Ragout


Ragout is a main-dish stew.

Etymology

The term comes from the French ragoûter, meaning: "to revive the taste".

Preparation

The basic method of preparation involves slow cooking over a low heat. The main ingredients are many; ragouts may be prepared with or without meat, a wide variety of vegetables may be incorporated, and they may be more or less heavily spiced and seasoned.

Examples

Two 18th-century English dishes from The Compleat Housewife show some of the varying meats, vegetables, seasonings, garnishes and procedures which can be applied to the ragoût.
A Ragoo for made Dishes
TAKE claret, gravy, sweet-herbs, and savoury spice, toss up in it lamb-stones, cock's-combs, boiled, blanched, and sliced, with sliced sweet-meats, oysters, mushrooms, truffles, and murrels; thicken these with brown butter; use it when called for.

To make a Ragoo of Pigs-Ears
TAKE a quantity of pigs-ears, and boil them in one half wine and the other water; cut them in small pieces, then brown a little butter, and put them in, and a pretty deal of gravy, two anchovies, an eschalot or two, a little mustard, and some slices of lemon, some salt and nutmeg: stew all these together, and shake it up thick.

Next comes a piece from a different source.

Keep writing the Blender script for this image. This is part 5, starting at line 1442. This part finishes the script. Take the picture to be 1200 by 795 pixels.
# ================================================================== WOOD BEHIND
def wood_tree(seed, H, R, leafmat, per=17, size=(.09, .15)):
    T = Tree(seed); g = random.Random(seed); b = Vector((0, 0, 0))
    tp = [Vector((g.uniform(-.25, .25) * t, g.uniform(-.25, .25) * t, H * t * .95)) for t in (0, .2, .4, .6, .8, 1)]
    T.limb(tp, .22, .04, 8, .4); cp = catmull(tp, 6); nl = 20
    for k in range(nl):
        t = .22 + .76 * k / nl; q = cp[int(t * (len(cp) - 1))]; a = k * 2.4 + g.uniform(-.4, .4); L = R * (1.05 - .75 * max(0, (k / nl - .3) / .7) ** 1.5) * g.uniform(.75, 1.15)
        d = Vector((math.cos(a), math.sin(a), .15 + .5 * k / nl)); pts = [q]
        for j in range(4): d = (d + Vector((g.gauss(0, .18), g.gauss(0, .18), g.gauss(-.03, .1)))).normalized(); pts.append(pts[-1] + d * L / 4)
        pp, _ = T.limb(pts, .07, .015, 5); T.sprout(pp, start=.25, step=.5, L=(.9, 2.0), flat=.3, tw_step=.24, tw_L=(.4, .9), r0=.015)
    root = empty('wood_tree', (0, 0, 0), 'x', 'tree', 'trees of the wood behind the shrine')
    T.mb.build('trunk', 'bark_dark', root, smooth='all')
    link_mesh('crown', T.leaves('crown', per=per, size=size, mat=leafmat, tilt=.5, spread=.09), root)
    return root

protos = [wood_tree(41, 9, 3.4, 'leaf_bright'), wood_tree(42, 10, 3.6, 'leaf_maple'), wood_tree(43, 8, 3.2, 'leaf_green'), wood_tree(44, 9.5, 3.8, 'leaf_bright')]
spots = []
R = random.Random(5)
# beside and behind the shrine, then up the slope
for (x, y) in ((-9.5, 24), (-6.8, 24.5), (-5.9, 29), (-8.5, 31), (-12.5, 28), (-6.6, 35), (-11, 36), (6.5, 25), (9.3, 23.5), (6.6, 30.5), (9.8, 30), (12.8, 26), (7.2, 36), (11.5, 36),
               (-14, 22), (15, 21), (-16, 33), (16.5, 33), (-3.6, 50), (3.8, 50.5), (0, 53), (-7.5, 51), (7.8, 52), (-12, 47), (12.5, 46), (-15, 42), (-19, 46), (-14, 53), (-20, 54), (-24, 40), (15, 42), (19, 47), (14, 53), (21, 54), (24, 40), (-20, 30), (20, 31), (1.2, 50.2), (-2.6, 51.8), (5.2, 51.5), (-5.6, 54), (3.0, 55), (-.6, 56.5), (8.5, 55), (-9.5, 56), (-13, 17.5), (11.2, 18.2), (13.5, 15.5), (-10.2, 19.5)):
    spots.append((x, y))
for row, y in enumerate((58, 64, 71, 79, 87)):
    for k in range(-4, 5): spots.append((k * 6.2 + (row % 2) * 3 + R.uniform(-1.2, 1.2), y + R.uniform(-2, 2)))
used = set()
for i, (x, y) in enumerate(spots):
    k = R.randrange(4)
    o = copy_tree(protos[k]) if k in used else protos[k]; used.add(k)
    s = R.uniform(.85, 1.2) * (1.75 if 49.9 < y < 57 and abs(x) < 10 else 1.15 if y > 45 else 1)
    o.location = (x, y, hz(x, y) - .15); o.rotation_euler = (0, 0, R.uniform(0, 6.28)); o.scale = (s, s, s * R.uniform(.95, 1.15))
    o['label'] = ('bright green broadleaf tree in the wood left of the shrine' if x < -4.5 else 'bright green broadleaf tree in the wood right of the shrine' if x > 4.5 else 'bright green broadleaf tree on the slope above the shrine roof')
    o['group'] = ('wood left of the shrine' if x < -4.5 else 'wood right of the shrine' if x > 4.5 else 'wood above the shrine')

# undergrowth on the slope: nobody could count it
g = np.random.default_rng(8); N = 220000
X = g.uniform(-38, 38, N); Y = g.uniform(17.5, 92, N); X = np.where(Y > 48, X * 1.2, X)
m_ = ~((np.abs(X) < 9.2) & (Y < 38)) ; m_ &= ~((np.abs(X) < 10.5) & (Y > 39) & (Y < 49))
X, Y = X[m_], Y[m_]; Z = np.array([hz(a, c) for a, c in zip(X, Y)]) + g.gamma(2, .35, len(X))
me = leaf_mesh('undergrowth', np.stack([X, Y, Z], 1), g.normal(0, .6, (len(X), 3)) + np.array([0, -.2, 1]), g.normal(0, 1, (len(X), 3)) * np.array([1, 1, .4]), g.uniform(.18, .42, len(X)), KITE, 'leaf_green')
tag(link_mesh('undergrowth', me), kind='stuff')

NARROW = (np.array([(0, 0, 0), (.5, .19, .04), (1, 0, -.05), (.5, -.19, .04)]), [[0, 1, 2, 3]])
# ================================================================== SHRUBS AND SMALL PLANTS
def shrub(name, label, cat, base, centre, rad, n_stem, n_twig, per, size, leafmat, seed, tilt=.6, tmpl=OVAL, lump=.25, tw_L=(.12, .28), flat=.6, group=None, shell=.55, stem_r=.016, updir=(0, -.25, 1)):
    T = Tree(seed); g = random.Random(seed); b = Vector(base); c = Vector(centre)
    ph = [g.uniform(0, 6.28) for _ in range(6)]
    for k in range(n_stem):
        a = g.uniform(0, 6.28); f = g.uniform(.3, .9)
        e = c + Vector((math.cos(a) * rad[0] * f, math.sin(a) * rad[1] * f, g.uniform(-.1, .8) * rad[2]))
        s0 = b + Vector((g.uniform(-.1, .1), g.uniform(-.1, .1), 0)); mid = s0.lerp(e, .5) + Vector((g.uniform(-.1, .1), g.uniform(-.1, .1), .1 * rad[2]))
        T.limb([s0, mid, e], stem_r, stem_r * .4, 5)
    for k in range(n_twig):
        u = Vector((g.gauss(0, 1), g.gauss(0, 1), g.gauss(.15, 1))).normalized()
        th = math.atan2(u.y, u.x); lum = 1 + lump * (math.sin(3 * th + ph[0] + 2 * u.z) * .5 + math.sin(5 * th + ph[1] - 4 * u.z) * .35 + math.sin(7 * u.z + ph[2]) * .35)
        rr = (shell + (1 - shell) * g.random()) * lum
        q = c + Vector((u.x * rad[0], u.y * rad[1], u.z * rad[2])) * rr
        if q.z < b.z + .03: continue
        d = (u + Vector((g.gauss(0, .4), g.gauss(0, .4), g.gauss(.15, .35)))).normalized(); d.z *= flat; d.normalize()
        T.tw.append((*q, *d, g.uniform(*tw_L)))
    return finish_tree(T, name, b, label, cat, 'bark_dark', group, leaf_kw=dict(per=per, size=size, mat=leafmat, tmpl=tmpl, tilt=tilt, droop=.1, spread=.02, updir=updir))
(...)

Garnish the dish with barberries.

In his 19th century culinary dictionary, Alexander Dumas credits ragouts with making "the ancient French cuisine shine". He gives several examples including salpicons, made with a variety of meats and vegetables like mushrooms, artichokes, truffles, quenelles, and sweetbreads. According to Dumas each ingredient is cooked separately. The "Ordinary Salpicon" includes veal sweetbreads, ham, mushrooms, foir gras and truffles served in espagnole sauce. Celery ragout is cooked in bouillon seasoned with salt, nutmeg and pepper. Cucumber ragout is made with velouté sauce. One ragout is made with madeira, chestnuts and chipolata sausages cooked in bouillon with espagnole sauce.

Popular culture

The 1731 patriotic ballad "The Roast Beef of Old England" by the British writer Henry Fielding comically attributes Britain's traditional military prowess to the eating of roast beef, suggesting that this has been lost since the introduction of ragout from "all-vapouring France".
In the novel Pride and Prejudice, the character Mr Hurst reacts with disdain when Elizabeth Bennet opts for a "plain dish" instead of a ragout at dinner.